PRESIDENT GEORGE W. BUSH: I've got a vision for what I want to do for the country, I know exactly where I want to lead. I want to lead this world toward more peace and freedom, I want to lead this great country to work with others to change the world in positive ways, particularly as we fight the war on terror. We've got changing times here in America too.

KWAME HOLMAN: Tim Russert also pressed Mr. Bush on his tour of duty in the national guard during the Vietnam War.

TIM RUSSERT: The chairman of the Democratic National Committee, Terrence McAuliffe said this last week: "I look forward to that debate when John Kerry, a war hero with a vest full of medals, is standing next to George Bush, a man who was AWOL in the Alabama National Guard.

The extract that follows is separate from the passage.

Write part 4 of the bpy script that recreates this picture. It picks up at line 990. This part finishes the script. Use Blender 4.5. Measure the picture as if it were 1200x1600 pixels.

He didn't show up when he should have showed up." How do you respond?

PRESIDENT GEORGE W. BUSH: Political season is here. I was -- served in the National Guard, flew F-102 aircraft, I got an honorable discharge. I've heard this, I've heard this ever since I started running for office, and I put in my time, proudly so.

TIM RUSSERT: The Boston Globe and Associated Press have gone through some of the records and said there's no evidence you reported for duty in Alabama during the summer and fall of 1972.

PRESIDENT GEORGE W. BUSH: It's just wrong. There may be no evidence, but I did report. Otherwise I wouldn't have been honorably discharged. You don't just say I did something without there being verification. Military doesn't work that way. I got an honorable discharge, and I did show up in Alabama.

KWAME HOLMAN: Kerry, a Vietnam combat veteran, reacted to the president's remarks yesterday.

SEN. JOHN KERRY: I've said since the day I came back from Vietnam that it was not an issue to me if somebody chose to go to Canada or to go to jail, or to be a conscientious objector or to serve in the National Guard or elsewhere. I honor that service. But that's not the issue here. The issue here, as I have heard it raised is was he present and active on duty in Alabama at the times he was supposed to be? I don't have the answer to that question. And just because you get an honorable discharge does not in fact answer that question.

KWAME HOLMAN: Kerry spoke after picking up an endorsement from Virginia Gov. Mark Warner, his state and Tennessee both hold primaries tomorrow. Kerry has won ten of the 12 contests thus far, including three this weekend -- Washington state, Michigan and Maine. North Carolina Sen. John Edwards kept his focus on the Southern primaries, addressing a community college audience in Norfolk, Va.

SEN. JOHN EDWARDS: I came here today to ask you to go to the polls, to vote for John Edwards, to get your friends, your neighbors, your family to the polls. I wish we could go right now. You know, I need you. I can't change this country by myself. We can do it together.

KWAME HOLMAN: Retired Gen. Wesley Clark took a break from his campaign push in the South, speaking about Iraq at a rally in Wisconsin on Sunday.

GEN. WESLEY CLARK: George W. Bush must be held accountable for taking us to a war we did not have to fight.

KWAME HOLMAN: Wisconsin voters go to the polls Feb. 17. Former Vermont Gov. Howard Dean, also in Wisconsin, earlier had said his entire campaign rode on winning there. Today he vowed to go on regardless. After failing to win any of this weekend's contests, he urged Wisconsin voters to change the next outcome.

HOWARD DEAN: So Wisconsin we have eight days to go. You have the power to keep this debate alive, you have the power to choose the strongest candidate to represent the Democratic Party. Next Tuesday you have the power to make America work again for ordinary working people.

KWAME HOLMAN: Today Dean lost the endorsement of the 1.5 million-member American Federation of State, County and Municipal Employees. That was the second union to desert Dean in less than a week. Congressman Dennis Kucinich and the Rev. Al Sharpton both campaigned in Virginia today.